Kayıp yakınları ve İnsan Hakları Derneği (İHD) Amed Şubesi yöneticileri, “Kayıplar bulunsun, failler yargılansın” eyleminin 718’inci haftasında Koşuyolu Parkı'ndaki Yaşam Hakkı Anıtı önünde bir araya geldi.
Kayıp yakınları ve İnsan Hakları Derneği (İHD) Amed Şubesi yöneticileri, “Kayıplar bulunsun, failler yargılansın” eyleminin 718’inci haftasında Koşuyolu Parkı'ndaki Yaşam Hakkı Anıtı önünde bir araya geldi. Kaybettirilen yakınlarının fotoğraflarını taşıyan aileler, 13 Kasım 1994 tarihinde Diyarbakır’da gözaltına alındıktan sonra kaybettirilen Ali Tekdağ’ın akıbetini sordu.
İHD Amed Şubesi yöneticisi Fırat Akdeniz, Ali Tekdağ hikayesini okudu.
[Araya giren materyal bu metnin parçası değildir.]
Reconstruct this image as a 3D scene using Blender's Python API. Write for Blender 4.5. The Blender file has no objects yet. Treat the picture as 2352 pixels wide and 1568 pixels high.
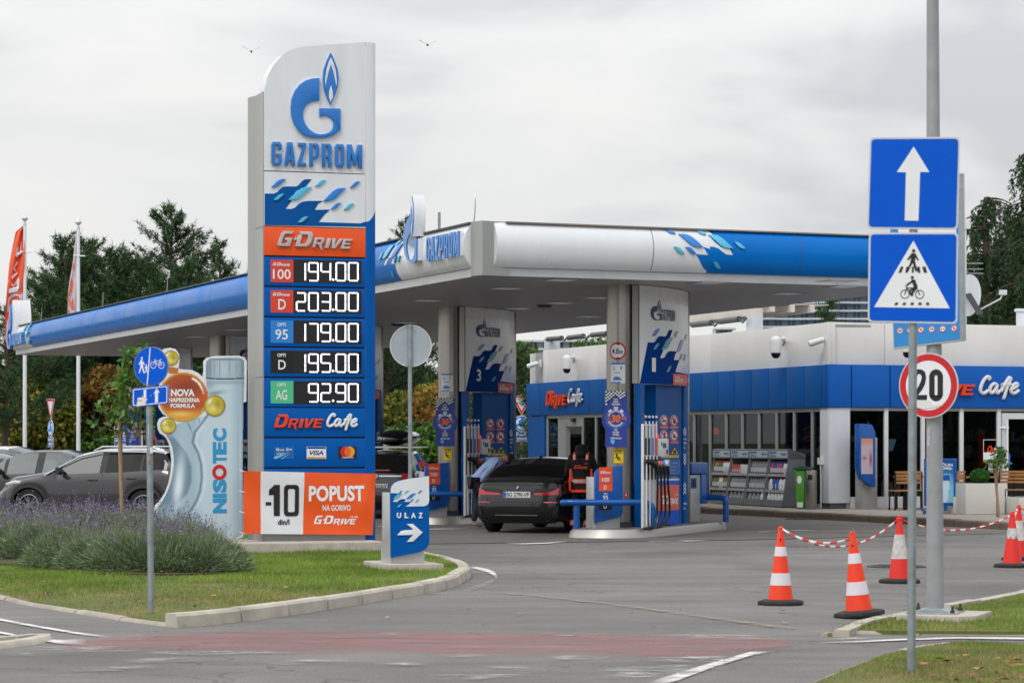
import bpy, bmesh, math, random
import numpy as np
from mathutils import Vector, Matrix
from mathutils.geometry import tessellate_polygon
SC=bpy.context.scene
COL=SC.collection
R=math.radians
random.seed(7);NR=np.random.RandomState(7)
# camera
F, HZ, CX, CH=6029.0, 1014.0, 1176.0, 1.7
cd=bpy.data.cameras.new('camera');cam=bpy.data.objects.new('camera', cd);COL.objects.link(cam)
cam.location=(0, 0, CH);cam.rotation_euler=(R(90), 0, 0)
cd.sensor_width=36;cd.lens=36*F/2352;cd.shift_y=(HZ-784)/2352
cd.clip_end=3000;cd.clip_start=.5
cd.dof.use_dof=True;cd.dof.focus_distance=44;cd.dof.aperture_fstop=5.0
SC.camera=cam
# light
SUN_EL, SUN_AZ=R(50), R(205)
w=bpy.data.worlds.new('World');SC.world=w;w.use_nodes=True
nt=w.node_tree;N=nt.nodes;L=nt.links;N.clear()
wo=N.new('ShaderNodeOutputWorld');bg=N.new('ShaderNodeBackground');bg.inputs[1].default_value=1
sky=N.new('ShaderNodeTexSky');sky.sky_type='NISHITA';sky.sun_disc=False
sky.sun_elevation=SUN_EL;sky.sun_rotation=SUN_AZ
SKX=1.3
tc=N.new('ShaderNodeTexCoord');mp=N.new('ShaderNodeMapping');mp.inputs['Scale'].default_value=(1.7, 1.7, 4.2);mp.inputs['Location'].default_value=(SKX, 0, 0)
L.new(tc.outputs['Generated'], mp.inputs[0])
n1=N.new('ShaderNodeTexNoise');n1.inputs['Scale'].default_value=3.4;n1.inputs['Detail'].default_value=4;n1.inputs['Roughness'].default_value=.5
n1.inputs['Distortion'].default_value=.4
L.new(mp.outputs[0], n1.inputs[0])
cr=N.new('ShaderNodeValToRGB')
dk=N.new('ShaderNodeVectorMath');dk.operation='DOT_PRODUCT';dk.inputs[1].default_value=(-.34, 0, -.36);L.new(tc.outputs['Generated'], dk.inputs[0])
ad=N.new('ShaderNodeMath');L.new(dk.outputs['Value'], ad.inputs[0]);L.new(n1.outputs[0], ad.inputs[1]);L.new(ad.outputs[0], cr.inputs[0])
cr.color_ramp.elements[0].position=.36;cr.color_ramp.elements[0].color=(.585, .595, .615, 1)
cr.color_ramp.elements[1].position=.6;cr.color_ramp.elements[1].color=(.83, .825, .805, 1)
e_=cr.color_ramp.elements.new(.48);e_.color=(.765, .765, .76, 1)
sp=N.new('ShaderNodeSeparateXYZ');L.new(tc.outputs['Generated'], sp.inputs[0])
mr=N.new('ShaderNodeMapRange');mr.inputs['From Min'].default_value=.12;mr.inputs['From Max'].default_value=.7
mr.inputs['To Min'].default_value=1.0;mr.inputs['To Max'].default_value=2.2;L.new(sp.outputs[2], mr.inputs[0])
vm=N.new('ShaderNodeVectorMath');vm.operation='SCALE';L.new(cr.outputs[0], vm.inputs[0]);L.new(mr.outputs[0], vm.inputs['Scale'])
vs=N.new('ShaderNodeVectorMath');vs.operation='SCALE';L.new(sky.outputs[0], vs.inputs[0]);vs.inputs['Scale'].default_value=.1
mx=N.new('ShaderNodeMix');mx.data_type='RGBA';mx.inputs[0].default_value=.93
L.new(vs.outputs[0], mx.inputs[6]);L.new(vm.outputs[0], mx.inputs[7]);L.new(mx.outputs[2], bg.inputs[0]);L.new(bg.outputs[0], wo.inputs[0])
sd=bpy.data.lights.new('sun', 'SUN');sd.energy=1.1;sd.angle=R(18);sd.color=(1, .97, .92)
so=bpy.data.objects.new('sun', sd);COL.objects.link(so)
so.rotation_euler=(R(90)-SUN_EL, 0, math.pi-SUN_AZ)
SC.view_settings.view_transform='Standard';SC.view_settings.look='None';SC.view_settings.gamma=1
SC.view_settings.exposure=0.14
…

Akdeniz, Tekdağ’ın kaybedilme olayına ilişkin eşi Hatice Tekdağ’ın anlatımlarını şöyle aktardı: “13 Kasım 1994 günü evden beraber çıktık ve Dağkapı Şekerbank’a kadar dolmuşla gittik. Sonra Ali, ‘5 dakikalık bir işim var döneceğim sen bekle’ dedi. Yaklaşık 15 dakika sonra geldi. Fakat yanımda durmayarak geçti. ‘Ali’ diye seslendim. Bana eliyle ‘git’ diye işaret etti. Sivil silahlı 3-4 kişi arkasından gidiyordu. Eşim bir köşeyi dönmek üzereyken koşmaya başladı. Arkasından silahlı kişiler ateş etmeye başladı. Eşim kendisini yere attı. Aynı kişiler eşimin ceketini çıkarıp kafasına sardılar. Orada bulunan bir binanın içine soktular. 10 dakika sonra beyaz bir minibüs geldi. Minibüse bindirip, çevik kuvvet yönünde hareket ettiler. Bu olaylar olurken, bankanın önünde askerler ve bir trafik polisi vardı. Ateş edilmesine karşın bu şahıslar hiç karışmadı. Ertesi gün DGM savcılığına dilekçe ile başvurdum, ‘bu olay yenidir sonra gel’ dediler. Ben bir hafta beklemeden, 3 gün sonra tekrar gittim. Ondan sonra her gün gittim. Yaklaşık 2 ay sonra, kapıdaki polis her gün gelmeme kızarak, bir gün beni savcılığa çıkardı. Savcı ‘bana şahit göster’ dedi. Ben de ‘şahit benim’ dedim. Kızımı ve beni, odadan dışarı çıkardı. Bir yere telefon etti ve tekrar bizi odaya çağırdı. ‘Telefon ettim bizde değilmiş’ dedi. Aynı sıralarda Diyarbakır Cezaevi’nde tutuklu bulunan Seyfettin Demir, Özgür Gündem Gazetesi’ne ‘Ben, Ali Tekdağ ile birlikte gözaltındaydım. Ali ‘beni öldürecekler aileme söyleyin diye bağırıyordu’ şeklinde bir açıklama yapmış. Bunun üzerine tekrar savcıya gittik. Savcı ‘burada Seyfettin Demir’in dosyası var, ama Ali Tekdağ diye birine ait dosya yok’ dedi. Bu girişimden sonra ev adresimi aldılar ve ‘bir daha buraya gelme’ dediler. O zamandan bu yana eşim ile ilgili her hangi bir bilgi alamadım.”
Tekdağ’dan o tarihten sonra bir daha haber alınamadığını ve ailesinin akıbetinin ortaya çıkması için yaptığı tüm başvuruların sonuçsuz kaldığına dikkat çeken Akdeniz, “İç hukuk yollarında bir sonuç elde etmeyen aile, davayı AİHM’e taşır. AİHM, Ali Tekdağ dosyasında Türkiye’yi mahkûm eder. Bir kez daha burada gerçeklerin ortaya çıkarılması ve sorumluların tespit edilip yargı önüne çıkarılarak cezalandırılmasını istiyoruz. Ali Tekdağ için adalet istiyoruz” dedi.
Açıklama oturma eyleminin ardından son buldu.